Records
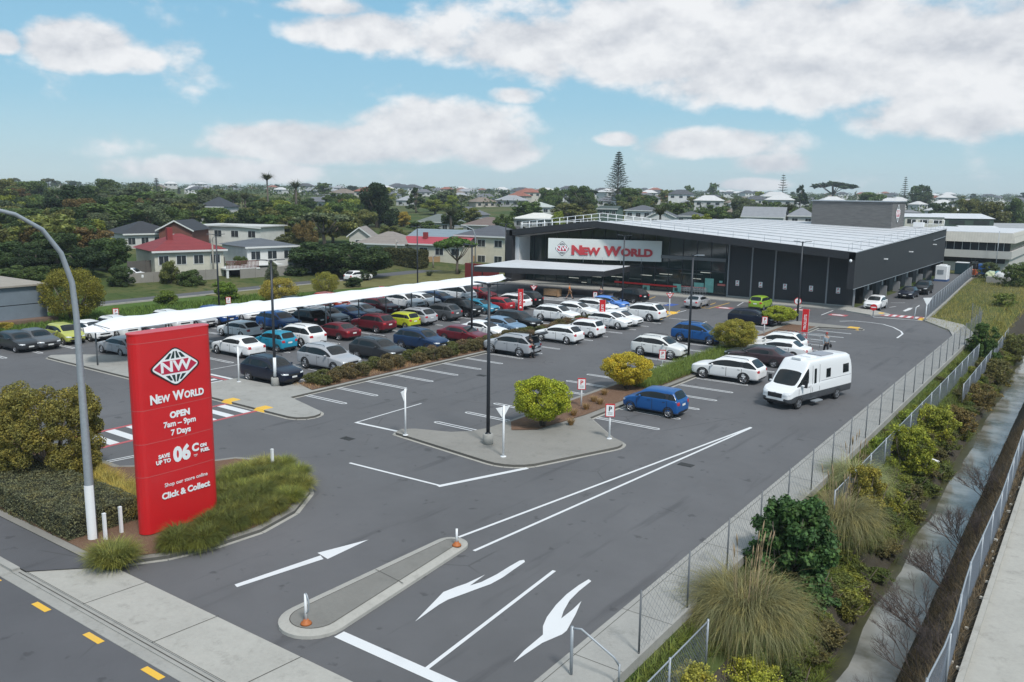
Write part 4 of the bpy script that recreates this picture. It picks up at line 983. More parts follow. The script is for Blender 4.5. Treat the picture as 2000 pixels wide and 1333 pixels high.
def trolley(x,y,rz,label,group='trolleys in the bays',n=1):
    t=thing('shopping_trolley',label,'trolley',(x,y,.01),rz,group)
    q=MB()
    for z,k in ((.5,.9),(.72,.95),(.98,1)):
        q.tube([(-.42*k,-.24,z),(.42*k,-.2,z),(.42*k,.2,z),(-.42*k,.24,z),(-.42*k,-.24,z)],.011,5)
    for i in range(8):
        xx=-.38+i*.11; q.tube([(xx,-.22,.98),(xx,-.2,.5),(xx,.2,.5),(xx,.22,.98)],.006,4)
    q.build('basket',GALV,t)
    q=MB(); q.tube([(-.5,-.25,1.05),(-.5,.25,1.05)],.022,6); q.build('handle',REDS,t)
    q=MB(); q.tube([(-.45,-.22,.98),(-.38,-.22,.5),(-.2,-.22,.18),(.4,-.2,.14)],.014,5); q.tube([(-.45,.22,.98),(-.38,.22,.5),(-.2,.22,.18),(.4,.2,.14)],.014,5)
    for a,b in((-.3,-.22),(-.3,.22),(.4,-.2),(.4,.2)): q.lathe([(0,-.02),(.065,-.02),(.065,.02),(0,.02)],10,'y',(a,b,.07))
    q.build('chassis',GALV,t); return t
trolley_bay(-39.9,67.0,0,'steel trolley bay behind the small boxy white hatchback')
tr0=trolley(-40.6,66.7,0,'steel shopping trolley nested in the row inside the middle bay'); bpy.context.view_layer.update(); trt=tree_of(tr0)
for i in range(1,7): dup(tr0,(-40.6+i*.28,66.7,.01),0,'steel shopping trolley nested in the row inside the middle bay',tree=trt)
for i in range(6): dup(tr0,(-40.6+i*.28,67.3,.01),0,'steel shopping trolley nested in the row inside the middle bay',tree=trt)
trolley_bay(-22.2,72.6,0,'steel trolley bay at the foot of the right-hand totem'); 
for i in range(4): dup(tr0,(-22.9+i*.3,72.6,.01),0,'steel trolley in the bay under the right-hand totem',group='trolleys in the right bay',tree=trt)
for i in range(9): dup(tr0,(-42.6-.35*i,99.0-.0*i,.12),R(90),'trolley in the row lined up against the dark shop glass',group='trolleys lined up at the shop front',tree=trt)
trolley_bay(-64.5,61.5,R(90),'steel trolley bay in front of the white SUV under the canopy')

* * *

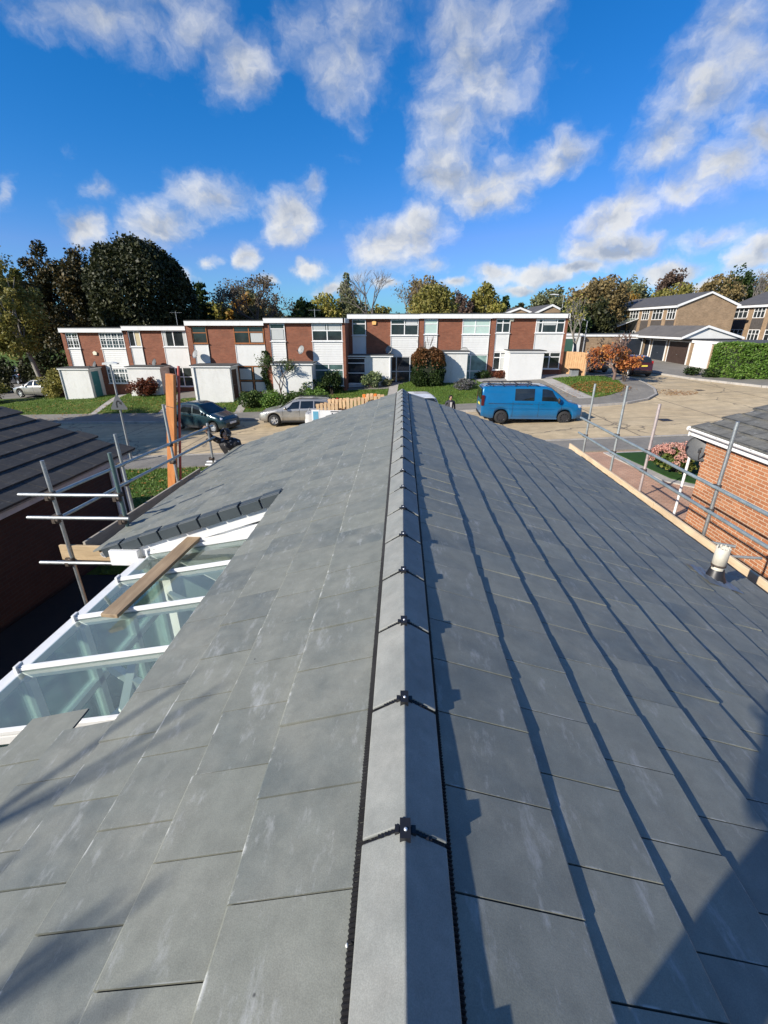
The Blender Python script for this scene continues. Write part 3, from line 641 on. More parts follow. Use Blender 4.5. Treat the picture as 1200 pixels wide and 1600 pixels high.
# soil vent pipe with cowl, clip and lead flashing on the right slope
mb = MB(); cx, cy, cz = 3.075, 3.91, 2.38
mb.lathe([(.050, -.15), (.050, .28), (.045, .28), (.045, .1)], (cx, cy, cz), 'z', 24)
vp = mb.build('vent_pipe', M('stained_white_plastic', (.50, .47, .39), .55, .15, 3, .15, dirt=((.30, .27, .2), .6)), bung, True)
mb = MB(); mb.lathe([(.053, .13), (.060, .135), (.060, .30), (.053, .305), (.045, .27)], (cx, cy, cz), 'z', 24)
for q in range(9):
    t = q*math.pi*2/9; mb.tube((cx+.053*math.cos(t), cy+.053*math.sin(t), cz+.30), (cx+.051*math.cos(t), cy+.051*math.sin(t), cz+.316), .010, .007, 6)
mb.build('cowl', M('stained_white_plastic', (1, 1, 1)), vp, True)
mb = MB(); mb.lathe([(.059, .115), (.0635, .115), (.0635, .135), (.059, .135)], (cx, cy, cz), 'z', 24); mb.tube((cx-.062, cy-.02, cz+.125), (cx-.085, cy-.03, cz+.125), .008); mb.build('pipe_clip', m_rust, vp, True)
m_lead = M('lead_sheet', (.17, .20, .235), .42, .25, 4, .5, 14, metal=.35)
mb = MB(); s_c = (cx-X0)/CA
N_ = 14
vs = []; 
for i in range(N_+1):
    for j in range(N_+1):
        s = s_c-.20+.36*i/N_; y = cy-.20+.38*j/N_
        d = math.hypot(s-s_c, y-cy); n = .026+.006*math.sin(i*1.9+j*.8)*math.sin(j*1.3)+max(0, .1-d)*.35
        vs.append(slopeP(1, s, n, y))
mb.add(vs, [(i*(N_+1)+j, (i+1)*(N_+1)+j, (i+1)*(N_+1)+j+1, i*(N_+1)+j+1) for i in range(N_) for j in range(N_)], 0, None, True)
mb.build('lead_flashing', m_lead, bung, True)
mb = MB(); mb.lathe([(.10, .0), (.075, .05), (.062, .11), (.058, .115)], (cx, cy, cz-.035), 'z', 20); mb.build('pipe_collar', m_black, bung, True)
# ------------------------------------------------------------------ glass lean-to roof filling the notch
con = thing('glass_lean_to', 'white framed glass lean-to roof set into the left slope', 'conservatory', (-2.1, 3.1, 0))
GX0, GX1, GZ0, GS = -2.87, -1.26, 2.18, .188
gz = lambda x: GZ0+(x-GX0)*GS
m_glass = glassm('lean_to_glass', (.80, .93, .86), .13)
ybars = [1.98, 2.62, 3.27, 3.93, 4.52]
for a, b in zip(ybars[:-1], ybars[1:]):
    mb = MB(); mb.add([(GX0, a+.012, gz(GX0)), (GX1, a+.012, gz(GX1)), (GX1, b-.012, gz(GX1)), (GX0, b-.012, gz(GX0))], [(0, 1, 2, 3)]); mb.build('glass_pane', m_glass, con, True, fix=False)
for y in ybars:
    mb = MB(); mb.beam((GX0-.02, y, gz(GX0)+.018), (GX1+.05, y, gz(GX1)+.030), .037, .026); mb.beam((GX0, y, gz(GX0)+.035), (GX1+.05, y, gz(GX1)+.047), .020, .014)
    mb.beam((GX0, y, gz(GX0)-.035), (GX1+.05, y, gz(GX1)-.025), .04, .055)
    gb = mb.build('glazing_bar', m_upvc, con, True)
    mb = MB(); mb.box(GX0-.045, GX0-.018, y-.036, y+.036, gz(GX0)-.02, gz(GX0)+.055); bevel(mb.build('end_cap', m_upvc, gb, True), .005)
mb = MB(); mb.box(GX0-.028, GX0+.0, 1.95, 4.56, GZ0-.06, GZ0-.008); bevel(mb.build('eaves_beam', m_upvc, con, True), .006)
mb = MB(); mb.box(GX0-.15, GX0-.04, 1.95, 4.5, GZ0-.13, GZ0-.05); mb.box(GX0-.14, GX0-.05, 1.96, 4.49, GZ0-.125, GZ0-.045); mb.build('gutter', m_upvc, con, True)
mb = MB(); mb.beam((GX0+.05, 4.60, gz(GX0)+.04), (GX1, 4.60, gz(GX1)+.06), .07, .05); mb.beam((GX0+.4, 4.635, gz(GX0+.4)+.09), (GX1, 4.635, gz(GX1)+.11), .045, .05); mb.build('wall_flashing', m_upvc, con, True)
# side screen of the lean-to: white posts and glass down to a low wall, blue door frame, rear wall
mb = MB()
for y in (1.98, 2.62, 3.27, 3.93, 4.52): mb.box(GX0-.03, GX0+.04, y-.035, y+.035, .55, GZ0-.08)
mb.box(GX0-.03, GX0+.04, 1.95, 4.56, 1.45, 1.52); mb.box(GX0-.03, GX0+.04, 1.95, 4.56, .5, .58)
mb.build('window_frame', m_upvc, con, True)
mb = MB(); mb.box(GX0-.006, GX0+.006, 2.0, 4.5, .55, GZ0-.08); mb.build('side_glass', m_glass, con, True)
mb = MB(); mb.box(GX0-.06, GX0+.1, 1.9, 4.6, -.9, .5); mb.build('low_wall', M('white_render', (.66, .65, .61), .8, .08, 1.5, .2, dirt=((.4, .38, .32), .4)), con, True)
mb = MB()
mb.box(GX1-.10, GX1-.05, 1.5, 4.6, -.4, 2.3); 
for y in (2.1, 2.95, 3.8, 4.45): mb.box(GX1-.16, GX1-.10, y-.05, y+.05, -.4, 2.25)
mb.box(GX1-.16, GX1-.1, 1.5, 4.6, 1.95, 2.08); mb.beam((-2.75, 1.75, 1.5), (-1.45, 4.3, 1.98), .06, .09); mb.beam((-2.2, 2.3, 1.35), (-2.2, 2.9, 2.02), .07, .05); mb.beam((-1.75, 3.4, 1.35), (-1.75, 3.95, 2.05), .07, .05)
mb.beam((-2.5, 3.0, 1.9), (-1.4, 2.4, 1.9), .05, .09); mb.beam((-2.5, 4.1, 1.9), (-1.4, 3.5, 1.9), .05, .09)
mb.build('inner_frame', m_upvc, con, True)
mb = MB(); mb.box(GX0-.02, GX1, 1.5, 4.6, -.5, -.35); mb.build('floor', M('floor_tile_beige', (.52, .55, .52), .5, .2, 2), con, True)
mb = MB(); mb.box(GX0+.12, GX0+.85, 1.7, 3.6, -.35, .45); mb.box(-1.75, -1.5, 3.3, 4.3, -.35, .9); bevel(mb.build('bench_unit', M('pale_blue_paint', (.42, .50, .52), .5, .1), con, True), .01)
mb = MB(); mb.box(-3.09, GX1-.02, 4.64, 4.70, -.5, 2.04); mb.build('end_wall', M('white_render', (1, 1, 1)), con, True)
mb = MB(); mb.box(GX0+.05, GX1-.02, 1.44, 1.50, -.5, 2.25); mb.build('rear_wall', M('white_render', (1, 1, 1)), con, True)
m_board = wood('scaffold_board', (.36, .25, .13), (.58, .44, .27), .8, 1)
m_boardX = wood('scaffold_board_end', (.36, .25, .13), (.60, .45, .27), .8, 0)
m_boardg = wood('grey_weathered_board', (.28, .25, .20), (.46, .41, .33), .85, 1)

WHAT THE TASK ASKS
Give again, word for word, every line of the listing above from the one with "Write part 4" to the one with "trolley_bay(-64.5,61.5,R(90),'steel trolley bay", both inclusive, and nothing beyond them.

REPLY
Write part 4 of the bpy script that recreates this picture. It picks up at line 983. More parts follow. The script is for Blender 4.5. Treat the picture as 2000 pixels wide and 1333 pixels high.
def trolley(x,y,rz,label,group='trolleys in the bays',n=1):
    t=thing('shopping_trolley',label,'trolley',(x,y,.01),rz,group)
    q=MB()
    for z,k in ((.5,.9),(.72,.95),(.98,1)):
        q.tube([(-.42*k,-.24,z),(.42*k,-.2,z),(.42*k,.2,z),(-.42*k,.24,z),(-.42*k,-.24,z)],.011,5)
    for i in range(8):
        xx=-.38+i*.11; q.tube([(xx,-.22,.98),(xx,-.2,.5),(xx,.2,.5),(xx,.22,.98)],.006,4)
    q.build('basket',GALV,t)
    q=MB(); q.tube([(-.5,-.25,1.05),(-.5,.25,1.05)],.022,6); q.build('handle',REDS,t)
    q=MB(); q.tube([(-.45,-.22,.98),(-.38,-.22,.5),(-.2,-.22,.18),(.4,-.2,.14)],.014,5); q.tube([(-.45,.22,.98),(-.38,.22,.5),(-.2,.22,.18),(.4,.2,.14)],.014,5)
    for a,b in((-.3,-.22),(-.3,.22),(.4,-.2),(.4,.2)): q.lathe([(0,-.02),(.065,-.02),(.065,.02),(0,.02)],10,'y',(a,b,.07))
    q.build('chassis',GALV,t); return t
trolley_bay(-39.9,67.0,0,'steel trolley bay behind the small boxy white hatchback')
tr0=trolley(-40.6,66.7,0,'steel shopping trolley nested in the row inside the middle bay'); bpy.context.view_layer.update(); trt=tree_of(tr0)
for i in range(1,7): dup(tr0,(-40.6+i*.28,66.7,.01),0,'steel shopping trolley nested in the row inside the middle bay',tree=trt)
for i in range(6): dup(tr0,(-40.6+i*.28,67.3,.01),0,'steel shopping trolley nested in the row inside the middle bay',tree=trt)
trolley_bay(-22.2,72.6,0,'steel trolley bay at the foot of the right-hand totem'); 
for i in range(4): dup(tr0,(-22.9+i*.3,72.6,.01),0,'steel trolley in the bay under the right-hand totem',group='trolleys in the right bay',tree=trt)
for i in range(9): dup(tr0,(-42.6-.35*i,99.0-.0*i,.12),R(90),'trolley in the row lined up against the dark shop glass',group='trolleys lined up at the shop front',tree=trt)
trolley_bay(-64.5,61.5,R(90),'steel trolley bay in front of the white SUV under the canopy')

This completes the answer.